> **What you need to do**: From the first line of the data below through the line holding "bare=(9, .45, .0045), twig_r=1.6)", output each line exactly and leave the pictures out.

> **Source data**:
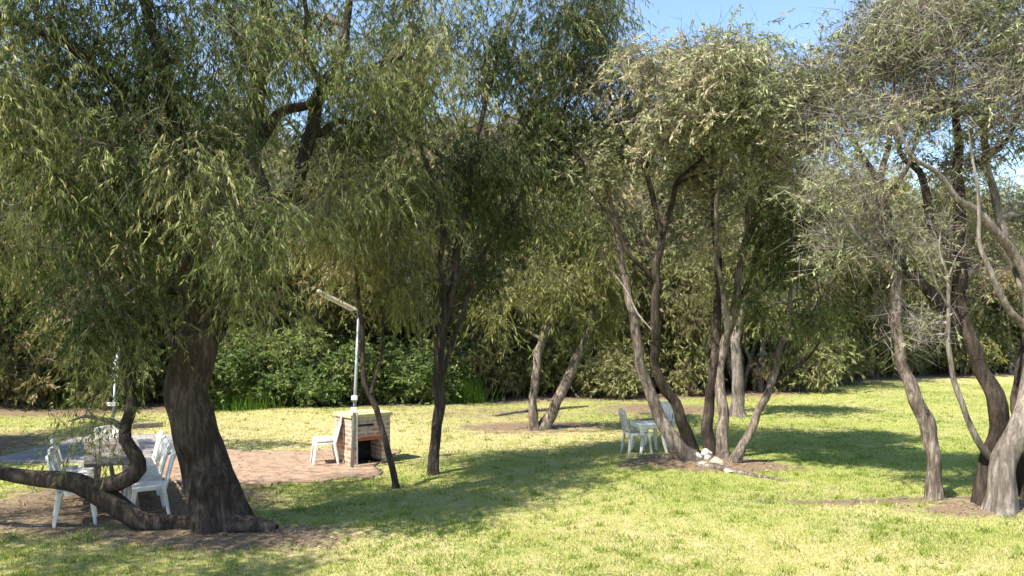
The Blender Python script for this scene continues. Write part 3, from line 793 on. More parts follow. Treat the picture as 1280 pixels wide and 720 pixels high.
rng = np.random.default_rng(106); RK = 0.74
d = 15.4
stems = [('trunk', grounded(stem_px(d, [(886, 574, 0, 11), (887, 530, 0, 9), (888, 490, 0, 8.5), (891, 460, 0, 8), (896, 420, .1, 7.5), (898, 380, .1, 6.5), (895, 340, .1, 6), (893, 290, .2, 5), (893, 250, .2, 3.5), (885, 190, .2, 2.5)])), M['bark_dark']),
         ('trunk', grounded(stem_px(d, [(904, 577, -.3, 11), (901, 530, -.2, 9.5), (900, 490, -.1, 8.5), (903, 455, 0, 8), (910, 420, 0, 7.5), (916, 380, 0, 6.5), (922, 340, 0, 6), (930, 310, 0, 6), (942, 282, .1, 6), (952, 256, .1, 4.5), (962, 200, .2, 3), (968, 140, .2, 2)])), None),
         ('limb', stem_px(d, [(906, 440, 0, 5.5), (908, 400, -.2, 5), (902, 350, -.3, 4.5), (897, 310, -.4, 4), (893, 262, -.5, 3), (905, 200, -.5, 2)]), M['bark_pale']),
         ('limb', stem_px(d, [(933, 305, 0, 4.5), (934, 275, -.1, 4), (935, 240, -.2, 3), (925, 190, -.2, 2)]), None),
         ('limb', stem_px(d, [(914, 395, 0, 4.5), (935, 350, .3, 4), (955, 300, .5, 3.5), (985, 250, .6, 2.5)]), M['bark_dark'])]
blobs = blob_px(d, [(925, 100, 40, 36, .2, .9, 38, .6, .7), (945, 170, 55, 50, .1, 1.0, 60, .65, 1), (975, 215, 40, 55, .4, .9, 44, .6, 1), (905, 230, 45, 55, -.2, .9, 48, .6, .85), (960, 290, 40, 40, .5, .8, 26, .45, .9), (885, 170, 36, 40, .2, .8, 30, .6, .8), (935, 130, 55, 45, -2.2, 1.0, 76, .65, .95), (975, 185, 40, 50, -2.0, .8, 50, .6, .9), (905, 90, 50, 36, -2.6, .9, 50, .65, .9)])
make_tree('paperbark_tree', 'tree with two straight close set stems beside the white stones', 'tree', G(894, 575), stems, blobs,
          M['leaf_olive'], M['bark'], M['twig'], rng, leaf=dict(strands=7, per=15, sig=.2, slen=.36, droop=.45, ll=.092, lw=.024), knob=.09, bare=(9, .45, .0045), twig_r=1.6)

rng = np.random.default_rng(107); RK = 0.85
d = 22.2
stems = [('trunk', grounded(stem_px(d, [(923, 523, 0, 10), (921, 480, 0, 8), (918, 450, 0, 7.5), (924, 400, .1, 6.5), (934, 330, .2, 5), (940, 260, .3, 3)])), None),
         ('limb', stem_px(d, [(920, 435, 0, 5), (905, 390, .3, 4), (890, 330, .5, 3)]), None)]
blobs = blob_px(d, [(930, 290, 70, 60, 0, 1.4, 80, .5, 1), (880, 330, 50, 45, .2, 1.2, 45, .5, 1), (985, 330, 40, 45, .2, 1.0, 40, .45, 1), (940, 380, 40, 30, 0, .8, 20, .4, 1)])
make_tree('paperbark_tree', 'pale single trunk standing behind the close set stems', 'tree', G(923, 522), stems, blobs,
          M['leaf_wood'], M['bark_pale'], M['twig'], rng, leaf=dict(strands=6, per=12, sig=.28, slen=.5, droop=.7, ll=.16, lw=.032), knob=.07, bare=(4, .5, .006))

rng = np.random.default_rng(108); RK = 0.64
d = 14.8
stems = [('trunk', grounded(stem_px(d, [(918, 584, 0, 11), (930, 556, 0, 8.5), (941, 525, 0, 8), (955, 497, 0, 7), (965, 472, .1, 6), (976, 440, .1, 5.5), (985, 410, .2, 5), (988, 380, .2, 4.5), (992, 350, .3, 4), (1002, 310, .3, 3), (1005, 260, .3, 2)])), None),
         ('limb', stem_px(d, [(963, 478, .1, 4), (985, 466, 0, 3.5), (1006, 450, -.1, 3), (1026, 427, -.2, 2)]), M['bark_dark'])]
blobs = blob_px(d, [(985, 320, 42, 45, .2, .8, 46, .3, 1), (1000, 260, 42, 40, .3, .8, 40, .4, 1), (1020, 370, 34, 36, .1, .6, 20, .35, .9), (965, 375, 28, 30, .1, .5, 14, .3, .9)])
make_tree('small_tree', 'slender tree leaning right from the root mound, forked near the middle', 'tree', G(918, 581), stems, blobs,
          M['leaf_dark'], M['bark'], M['twig'], rng, leaf=dict(strands=6, per=13, sig=.2, slen=.42, droop=.8, ll=.12, lw=.024), knob=.09, bare=(4, .45, .004))

# --- right hand trees -------------------------------------------------------------
rng = np.random.default_rng(109); RK = 0.86
d = 11.9
stems = [('trunk', grounded(stem_px(d, [(1171, 633, 0, 14), (1168, 597, 0, 10.5), (1166, 562, 0, 10.5), (1160, 536, 0, 11), (1150, 515, 0, 10), (1138, 490, 0, 9.5), (1130, 470, 0, 9), (1124, 440, 0, 8.5), (1122, 400, 0, 8), (1120, 350, 0, 7), (1114, 310, .1, 6.5), (1105, 275, .1, 6), (1100, 240, .2, 5), (1108, 190, .2, 4), (1116, 120, .3, 3), (1120, 60, .3, 2)])), None),
         ('limb', stem_px(d, [(1113, 308, .1, 4.5), (1088, 270, .2, 4), (1076, 225, .3, 3.5), (1050, 190, .4, 3), (1035, 140, .5, 2)]), None),
         ('limb', stem_px(d, [(1118, 340, 0, 3), (1090, 315, -.2, 2.5), (1062, 280, -.3, 2.5), (1040, 240, -.3, 1.6), (1030, 205, -.3, 1.1), (1034, 150, -.2, .5)]), M['twig_grey']),
         ('limb', stem_px(d, [(1102, 255, .2, 4), (1130, 215, 0, 3), (1150, 160, -.1, 2.5), (1165, 100, -.2, 2)]), None)]
blobs = blob_px(d, [(1020, 105, 40, 40, .6, .9, 50, .65, 1), (1070, 85, 50, 40, .5, 1.0, 62, .6, .9), (1050, 160, 50, 45, .4, .9, 50, .65, .8), (1120, 70, 60, 45, .2, 1.0, 66, .5, .5), (1110, 150, 50, 40, .1, .9, 44, .55, .6), (1050, 235, 40, 40, -.1, .7, 30, .5, .55), (1075, 300, 40, 40, -.1, .6, 24, .5, .5), (1000, 150, 26, 40, .7, .7, 28, .65, 1)])
make_tree('paperbark_tree', 'bowed tree with an elbow in its trunk, growing alone left of the twisted cluster', 'tree', G(1171, 631), stems, blobs,
          M['leaf_olive'], M['bark'], M['twig_grey'], rng, leaf=dict(strands=6, per=15, sig=.18, slen=.32, droop=.35, ll=.08, lw=.021), knob=.1, bare=(17, .45, .004), twig_r=1.6)

rng = np.random.default_rng(110); RK = 0.82
d = 11.2
stems = [('trunk', grounded(stem_px(d, [(1250, 648, 0, 22), (1254, 610, 0, 19), (1263, 565, 0, 18), (1277, 520, 0, 16), (1288, 470, 0, 13.5), (1290, 420, .1, 11.5), (1288, 375, .1, 9.5), (1276, 332, .1, 8), (1248, 297, 0, 6.5), (1222, 262, -.1, 5.5), (1196, 246, -.2, 4.6), (1172, 216, -.2, 4), (1140, 196, -.3, 3), (1118, 150, -.3, 2)])), None),
         ('trunk', grounded(stem_px(d, [(1228, 634, .3, 14), (1236, 590, .3, 12.5), (1244, 548, .3, 12), (1244, 508, .3, 14), (1236, 480, .3, 13), (1222, 455, .4, 11), (1212, 420, .4, 10.5), (1200, 380, .5, 10.5), (1196, 330, .5, 10), (1197, 280, .5, 9), (1200, 240, .5, 8), (1198, 190, .5, 6.5), (1192, 130, .5, 5), (1188, 40, .5, 3)])), M['bark_dark']),
         ('trunk', grounded(stem_px(d, [(1282, 622, .7, 13), (1280, 560, .7, 12), (1276, 500, .7, 11), (1284, 440, .8, 10), (1300, 380, .8, 8), (1310, 300, .8, 6), (1330, 200, .8, 4)])), M['bark_dark']),
         ('limb', stem_px(d, [(1214, 425, .4, 8), (1190, 392, .5, 8), (1162, 368, .6, 8), (1140, 345, .7, 7.5), (1126, 322, .8, 7), (1114, 285, .8, 6.5), (1103, 245, .9, 6), (1090, 215, 1, 5), (1065, 175, 1.1, 4), (1045, 130, 1.2, 3)]), M['bark_dark']),
         ('limb', stem_px(d, [(1197, 322, .5, 7), (1172, 285, .6, 6.5), (1158, 250, .7, 6), (1148, 215, .8, 5), (1125, 190, .9, 4), (1110, 140, 1, 3)]), M['bark_dark']),
         ('limb', stem_px(d, [(1284, 365, .1, 6), (1262, 318, .3, 5.5), (1250, 270, .4, 6), (1240, 225, .4, 5.5), (1233, 180, .4, 5), (1228, 110, .4, 3.5), (1240, 40, .4, 2)]), None),
         ('limb', stem_px(d, [(1288, 420, .1, 6.5), (1262, 390, -.1, 5.2), (1243, 350, -.2, 4.5), (1225, 300, -.2, 3.2), (1222, 240, -.2, 2.2), (1212, 170, -.2, 1.2), (1208, 110, -.2, .6)]), None),
         ('limb', stem_px(d, [(1186, 385, .1, 2), (1170, 355, 0, 1.6), (1162, 325, -.1, 1), (1150, 305, -.1, .5)]), M['bark_pale']),
         ('limb', stem_px(d, [(1184, 350, .1, 1.8), (1196, 320, .1, 1.2), (1212, 300, .1, .5)]), M['bark_pale']),
         ('limb', stem_px(d, [(1200, 215, .5, 4.5), (1235, 195, .3, 4), (1262, 170, .2, 3), (1280, 120, .2, 2.5)]), M['bark_dark']),
         ('low_limb', stem_px(d, [(1238, 572, .2, 5.5), (1222, 550, .1, 5), (1208, 520, .1, 4.5), (1198, 490, .1, 4.2), (1191, 460, .1, 4), (1187, 430, .1, 3.6), (1186, 390, .1, 3), (1183, 345, .1, 2.2), (1174, 310, .1, 1.5), (1178, 280, .05, .6)]), M['bark_pale'])]
blobs = blob_px(d, [(1180, 60, 70, 55, .2, 1.1, 90, .5, .75), (1250, 50, 65, 60, .2, 1.1, 90, .55, .85), (1130, 25, 60, 40, .5, 1.0, 54, .5, .6), (1200, 130, 60, 45, .1, 1.0, 52, .5, .45), (1270, 140, 50, 50, .2, .9, 52, .5, .7),
                    (1150, 120, 45, 40, .5, .8, 36, .55, .6), (1330, 90, 60, 90, .4, 1.2, 70, .5, .8), (1230, -30, 130, 60, .2, 1.4, 100, .55, .8), (1275, 260, 34, 45, .3, .6, 20, .4, .5), (1130, 300, 45, 45, .6, .6, 32, .45, .5), (1160, 400, 40, 34, .5, .6, 20, .4, .4), (1225, 330, 45, 50, .7, .6, 28, .45, .5), (1180, 200, 55, 30, .9, .7, 30, .5, .6)])
make_tree('paperbark_tree', 'twisted cluster of thick pale and dark stems splitting from one swollen foot', 'tree', G(1250, 645), stems, blobs,
          M['leaf_olive'], M['bark_pale'], M['twig_grey'], rng, leaf=dict(strands=6, per=15, sig=.18, slen=.32, droop=.35, ll=.08, lw=.021), sides=16, knob=.09, bare=(17, .45, .004), twig_r=1.6)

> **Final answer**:
The Blender Python script for this scene continues. Write part 3, from line 793 on. More parts follow. Treat the picture as 1280 pixels wide and 720 pixels high.
rng = np.random.default_rng(106); RK = 0.74
d = 15.4
stems = [('trunk', grounded(stem_px(d, [(886, 574, 0, 11), (887, 530, 0, 9), (888, 490, 0, 8.5), (891, 460, 0, 8), (896, 420, .1, 7.5), (898, 380, .1, 6.5), (895, 340, .1, 6), (893, 290, .2, 5), (893, 250, .2, 3.5), (885, 190, .2, 2.5)])), M['bark_dark']),
         ('trunk', grounded(stem_px(d, [(904, 577, -.3, 11), (901, 530, -.2, 9.5), (900, 490, -.1, 8.5), (903, 455, 0, 8), (910, 420, 0, 7.5), (916, 380, 0, 6.5), (922, 340, 0, 6), (930, 310, 0, 6), (942, 282, .1, 6), (952, 256, .1, 4.5), (962, 200, .2, 3), (968, 140, .2, 2)])), None),
         ('limb', stem_px(d, [(906, 440, 0, 5.5), (908, 400, -.2, 5), (902, 350, -.3, 4.5), (897, 310, -.4, 4), (893, 262, -.5, 3), (905, 200, -.5, 2)]), M['bark_pale']),
         ('limb', stem_px(d, [(933, 305, 0, 4.5), (934, 275, -.1, 4), (935, 240, -.2, 3), (925, 190, -.2, 2)]), None),
         ('limb', stem_px(d, [(914, 395, 0, 4.5), (935, 350, .3, 4), (955, 300, .5, 3.5), (985, 250, .6, 2.5)]), M['bark_dark'])]
blobs = blob_px(d, [(925, 100, 40, 36, .2, .9, 38, .6, .7), (945, 170, 55, 50, .1, 1.0, 60, .65, 1), (975, 215, 40, 55, .4, .9, 44, .6, 1), (905, 230, 45, 55, -.2, .9, 48, .6, .85), (960, 290, 40, 40, .5, .8, 26, .45, .9), (885, 170, 36, 40, .2, .8, 30, .6, .8), (935, 130, 55, 45, -2.2, 1.0, 76, .65, .95), (975, 185, 40, 50, -2.0, .8, 50, .6, .9), (905, 90, 50, 36, -2.6, .9, 50, .65, .9)])
make_tree('paperbark_tree', 'tree with two straight close set stems beside the white stones', 'tree', G(894, 575), stems, blobs,
          M['leaf_olive'], M['bark'], M['twig'], rng, leaf=dict(strands=7, per=15, sig=.2, slen=.36, droop=.45, ll=.092, lw=.024), knob=.09, bare=(9, .45, .0045), twig_r=1.6)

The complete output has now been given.